In the 35th Ward, we called it United Neighbors — because we believed in bringing people together to tackle our shared concerns. And in the 33rd Ward, we called it Working Families — because we understood that politics must be rooted in the struggle of those whose labor creates all wealth, and whose hands, hearts, and intellect sustain the city.
And what we didn’t know back then — what none of us could have fully imagined — was how much that seed would grow.
Back in 2015, you all took a chance on a 26-year-old deportation defense organizer. And I’ve joked before — what the hell were y’all thinking?
But the truth is, you weren’t just electing me. You were electing us, our movement. You were putting your trust in a new kind of politics — one rooted in love, in struggle, in solidarity.
And since then, together, we’ve built something powerful.
We built the Lucy Gonzalez Parsons Apartments in Logan Square and the Maria Elena Sifuentes Apartments in Albany Park — housing that allows working-class families to live with dignity and stability.
We strengthened our city’s sanctuary policies — so no one is afraid to call 911 because of their immigration status, and no one is afraid to access abortion or gender-affirming care within our city limits.
We passed the Empowering Communities for Public Safety Ordinance — so that Chicagoans have a real say in how their communities are policed, and so we can begin to turn the page on generations of harm.
We have brought participatory democracy into ward offices, challenged and beat the machine, and won development victories not for luxury developers, but for working people.
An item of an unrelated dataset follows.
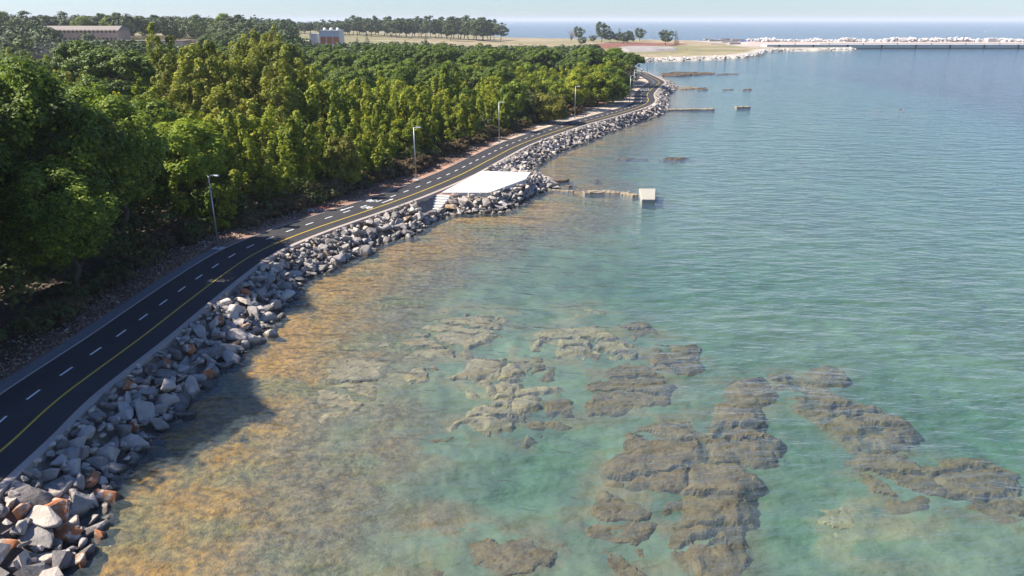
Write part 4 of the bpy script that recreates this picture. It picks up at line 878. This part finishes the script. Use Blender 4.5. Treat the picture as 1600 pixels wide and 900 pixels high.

We have changed what people believe is possible — not just in one ward, but across this city.
And we didn’t do this alone.
From the very beginning, we knew this was about more than elections — it was about organizing. It was about building lasting infrastructure, rooted in neighborhoods and churches, in tenant unions and local school councils, in street corners and park district field houses.
It was about movement work.
That’s why we created our independent political organizations — not just as a campaign apparatus, but as a political organizing home. A place to train organizers, build relationships, and bring neighbors into the struggle for a better tomorrow.
Not an end unto itself, but a means to an end – our collective liberation.
And 33rd Ward Working Families — what you’ve built is nothing short of extraordinary. You built a people-powered campaign that defeated the Mell machine and elected Rossana Rodríguez Sánchez — a fierce Boricua socialist, a mama, an organizer whose work has inspired people far beyond Albany Park. You didn’t just elect an alderperson — you built a platform for transformative governance, and you’ve kept it alive every single year since.
Together, we have shown that movement politics can win. That the people can govern. That working-class people — renters, immigrants, queer folks, youth, elders — can shape the future of Chicago.
And not everyone has liked that.
In 2019 and 2023, the moneyed interests came for us. They tried to poison the soil, to chop down our tree. They spent hundreds of thousands of dollars trying to smear us, divide us, and replace us.
And they lost.
They lost because our roots were deep. Because what we had built wasn’t about one person, or one election cycle — it was about all of us. It was about ten years of canvasses and community meetings. It was about mutual aid drop-offs and phone trees and policy teach-ins. It was about organizing.
And yes, they’re at it again. The rich and powerful do not give up easily.
But neither do we.
And we are not done yet.
We still have to ensure our undocumented neighbors are protected, not criminalized or terrorized. That our trans and queer youth are loved, not legislated against. That every single child in Chicago can breathe clean air, walk to a fully funded school, and come home to a safe, affordable home.
So we’re not just celebrating ten years tonight — we’re recommitting.
We are recommitting to each other, to the work, to the struggle. To the tree we planted. To the soil we tend together.
Because we know — we know — that this city can be something more.
We’ve seen the fruit already. We’ve tasted it.
In the tenants who’ve organized and won.
In the classrooms kept open by teachers who fought.
In the seniors who can stay in the neighborhood they helped build.
In the neighbor who came to one meeting, then another, and now leads the charge.
In the fierce, unyielding voices of people who defy fascism, condemn genocide, and demand a future rooted in justice for everyone.
That’s the fruit. That’s the reason. That’s the future we’re building.
And now, just like we’ve always done, we keep planting — we keep planting alongside Alderman Anthony Quezada and our next Cook County Commissioner, Jessica Vasquez. We keep organizing. We keep dreaming.
Because a city rooted in care, in solidarity, in abundance — it’s not just a slogan. It’s something we’ve been growing for ten years. And we’re just getting started. We’re just getting started!
We’re just getting started!
We’re just getting started!
Thank you. I love you all. Let’s keep going.